___ DATA

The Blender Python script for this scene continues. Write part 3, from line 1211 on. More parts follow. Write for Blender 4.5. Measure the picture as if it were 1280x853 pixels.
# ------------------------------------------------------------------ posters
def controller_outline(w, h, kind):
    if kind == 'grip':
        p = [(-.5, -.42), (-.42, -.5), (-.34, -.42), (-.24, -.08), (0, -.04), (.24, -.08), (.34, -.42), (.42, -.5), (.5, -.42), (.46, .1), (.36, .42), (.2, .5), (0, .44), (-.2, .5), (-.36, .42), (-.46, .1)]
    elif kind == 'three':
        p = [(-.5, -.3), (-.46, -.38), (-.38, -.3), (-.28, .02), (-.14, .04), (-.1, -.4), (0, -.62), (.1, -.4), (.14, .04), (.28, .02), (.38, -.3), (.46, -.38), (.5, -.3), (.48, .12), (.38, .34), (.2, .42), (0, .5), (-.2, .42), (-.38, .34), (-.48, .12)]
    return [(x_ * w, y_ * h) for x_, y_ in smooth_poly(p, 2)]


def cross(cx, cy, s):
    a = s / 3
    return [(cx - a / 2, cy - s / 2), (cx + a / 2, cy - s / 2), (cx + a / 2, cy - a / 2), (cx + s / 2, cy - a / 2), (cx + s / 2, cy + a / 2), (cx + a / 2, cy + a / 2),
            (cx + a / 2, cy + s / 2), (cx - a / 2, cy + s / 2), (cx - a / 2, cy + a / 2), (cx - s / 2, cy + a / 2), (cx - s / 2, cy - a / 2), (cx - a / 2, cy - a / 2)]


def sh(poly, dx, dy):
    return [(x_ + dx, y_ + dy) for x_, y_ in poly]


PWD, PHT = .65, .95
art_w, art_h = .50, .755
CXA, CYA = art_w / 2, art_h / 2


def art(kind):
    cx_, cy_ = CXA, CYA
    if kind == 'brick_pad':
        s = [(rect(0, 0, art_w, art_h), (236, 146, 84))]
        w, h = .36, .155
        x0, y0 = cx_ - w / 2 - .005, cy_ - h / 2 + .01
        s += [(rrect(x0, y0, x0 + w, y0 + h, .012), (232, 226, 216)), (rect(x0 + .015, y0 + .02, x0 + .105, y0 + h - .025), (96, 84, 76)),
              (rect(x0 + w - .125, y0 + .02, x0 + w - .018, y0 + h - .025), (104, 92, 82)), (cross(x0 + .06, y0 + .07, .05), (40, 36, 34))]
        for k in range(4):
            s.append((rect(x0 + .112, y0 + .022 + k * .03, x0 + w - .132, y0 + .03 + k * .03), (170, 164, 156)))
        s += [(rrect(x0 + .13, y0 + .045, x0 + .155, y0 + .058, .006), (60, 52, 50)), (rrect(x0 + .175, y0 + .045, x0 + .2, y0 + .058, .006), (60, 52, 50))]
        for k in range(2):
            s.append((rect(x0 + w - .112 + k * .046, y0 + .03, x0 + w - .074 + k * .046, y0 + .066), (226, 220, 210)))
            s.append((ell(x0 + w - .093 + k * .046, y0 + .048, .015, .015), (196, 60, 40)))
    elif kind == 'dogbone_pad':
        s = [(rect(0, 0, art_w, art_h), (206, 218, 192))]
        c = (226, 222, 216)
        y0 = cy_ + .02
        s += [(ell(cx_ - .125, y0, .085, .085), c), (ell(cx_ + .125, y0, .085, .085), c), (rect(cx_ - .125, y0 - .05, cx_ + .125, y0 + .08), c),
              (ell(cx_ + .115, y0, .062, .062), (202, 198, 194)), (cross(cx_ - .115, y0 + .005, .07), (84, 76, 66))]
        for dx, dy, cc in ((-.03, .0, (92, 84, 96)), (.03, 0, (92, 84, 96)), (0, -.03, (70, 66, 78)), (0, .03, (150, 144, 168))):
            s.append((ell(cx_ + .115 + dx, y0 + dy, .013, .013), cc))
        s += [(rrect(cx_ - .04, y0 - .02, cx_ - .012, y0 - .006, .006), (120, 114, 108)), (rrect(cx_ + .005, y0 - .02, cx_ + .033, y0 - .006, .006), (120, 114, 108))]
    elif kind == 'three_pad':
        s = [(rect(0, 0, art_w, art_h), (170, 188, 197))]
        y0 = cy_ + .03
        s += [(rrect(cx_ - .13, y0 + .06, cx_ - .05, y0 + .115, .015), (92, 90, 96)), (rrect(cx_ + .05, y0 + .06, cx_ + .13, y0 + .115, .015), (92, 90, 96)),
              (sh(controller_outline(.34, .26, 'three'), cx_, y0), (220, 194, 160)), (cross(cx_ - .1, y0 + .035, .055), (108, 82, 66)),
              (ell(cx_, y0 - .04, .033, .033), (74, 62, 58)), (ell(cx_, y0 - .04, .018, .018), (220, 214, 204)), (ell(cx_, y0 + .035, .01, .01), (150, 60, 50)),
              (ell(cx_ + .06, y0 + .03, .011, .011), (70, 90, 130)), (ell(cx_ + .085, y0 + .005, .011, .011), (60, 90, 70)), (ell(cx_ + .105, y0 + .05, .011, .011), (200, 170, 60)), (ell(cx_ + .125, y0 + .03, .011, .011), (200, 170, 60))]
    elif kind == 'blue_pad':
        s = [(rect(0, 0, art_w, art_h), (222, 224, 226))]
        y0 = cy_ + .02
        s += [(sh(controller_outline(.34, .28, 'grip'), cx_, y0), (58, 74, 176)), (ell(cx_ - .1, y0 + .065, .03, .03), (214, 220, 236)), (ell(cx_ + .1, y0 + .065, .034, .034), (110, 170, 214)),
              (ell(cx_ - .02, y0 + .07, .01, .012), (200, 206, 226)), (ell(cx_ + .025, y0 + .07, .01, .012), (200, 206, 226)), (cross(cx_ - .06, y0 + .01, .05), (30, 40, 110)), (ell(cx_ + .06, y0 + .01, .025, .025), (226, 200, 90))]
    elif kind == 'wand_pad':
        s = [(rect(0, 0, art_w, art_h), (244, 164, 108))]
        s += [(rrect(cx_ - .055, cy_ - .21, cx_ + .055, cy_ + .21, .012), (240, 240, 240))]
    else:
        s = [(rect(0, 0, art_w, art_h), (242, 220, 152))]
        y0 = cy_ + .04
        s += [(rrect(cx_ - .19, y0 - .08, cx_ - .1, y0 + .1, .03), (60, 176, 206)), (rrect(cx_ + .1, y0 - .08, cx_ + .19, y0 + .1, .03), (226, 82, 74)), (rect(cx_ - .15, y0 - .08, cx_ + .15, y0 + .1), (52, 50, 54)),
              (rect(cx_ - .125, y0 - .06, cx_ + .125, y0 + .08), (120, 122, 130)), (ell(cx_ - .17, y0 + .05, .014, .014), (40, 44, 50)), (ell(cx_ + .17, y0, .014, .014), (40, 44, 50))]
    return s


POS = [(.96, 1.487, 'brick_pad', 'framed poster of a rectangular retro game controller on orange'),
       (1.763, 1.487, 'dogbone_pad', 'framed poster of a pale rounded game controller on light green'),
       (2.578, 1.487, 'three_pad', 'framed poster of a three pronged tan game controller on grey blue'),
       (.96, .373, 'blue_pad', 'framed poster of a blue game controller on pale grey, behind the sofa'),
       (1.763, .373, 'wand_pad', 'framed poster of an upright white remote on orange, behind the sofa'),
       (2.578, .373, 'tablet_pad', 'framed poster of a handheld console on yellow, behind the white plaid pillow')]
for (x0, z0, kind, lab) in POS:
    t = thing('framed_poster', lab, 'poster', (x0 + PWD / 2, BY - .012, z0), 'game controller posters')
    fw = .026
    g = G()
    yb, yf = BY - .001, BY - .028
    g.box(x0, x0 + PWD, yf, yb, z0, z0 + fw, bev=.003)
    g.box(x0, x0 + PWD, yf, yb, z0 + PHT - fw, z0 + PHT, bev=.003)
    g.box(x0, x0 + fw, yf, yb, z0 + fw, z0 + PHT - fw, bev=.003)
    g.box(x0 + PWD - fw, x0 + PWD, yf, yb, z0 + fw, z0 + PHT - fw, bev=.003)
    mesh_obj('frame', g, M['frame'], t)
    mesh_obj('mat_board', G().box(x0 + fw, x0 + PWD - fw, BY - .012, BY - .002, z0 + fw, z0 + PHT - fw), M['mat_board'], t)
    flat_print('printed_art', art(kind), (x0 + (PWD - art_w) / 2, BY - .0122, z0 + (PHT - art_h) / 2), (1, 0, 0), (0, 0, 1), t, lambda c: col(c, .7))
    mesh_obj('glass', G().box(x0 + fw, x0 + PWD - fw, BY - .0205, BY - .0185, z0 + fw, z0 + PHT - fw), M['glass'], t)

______

WHAT NEEDS TO BE DONE: Only the lines from the opening of the material through the line with "return [(x_ *" should be echoed, exactly as written.

FINAL ANSWER:
The Blender Python script for this scene continues. Write part 3, from line 1211 on. More parts follow. Write for Blender 4.5. Measure the picture as if it were 1280x853 pixels.
# ------------------------------------------------------------------ posters
def controller_outline(w, h, kind):
    if kind == 'grip':
        p = [(-.5, -.42), (-.42, -.5), (-.34, -.42), (-.24, -.08), (0, -.04), (.24, -.08), (.34, -.42), (.42, -.5), (.5, -.42), (.46, .1), (.36, .42), (.2, .5), (0, .44), (-.2, .5), (-.36, .42), (-.46, .1)]
    elif kind == 'three':
        p = [(-.5, -.3), (-.46, -.38), (-.38, -.3), (-.28, .02), (-.14, .04), (-.1, -.4), (0, -.62), (.1, -.4), (.14, .04), (.28, .02), (.38, -.3), (.46, -.38), (.5, -.3), (.48, .12), (.38, .34), (.2, .42), (0, .5), (-.2, .42), (-.38, .34), (-.48, .12)]
    return [(x_ * w, y_ * h) for x_, y_ in smooth_poly(p, 2)]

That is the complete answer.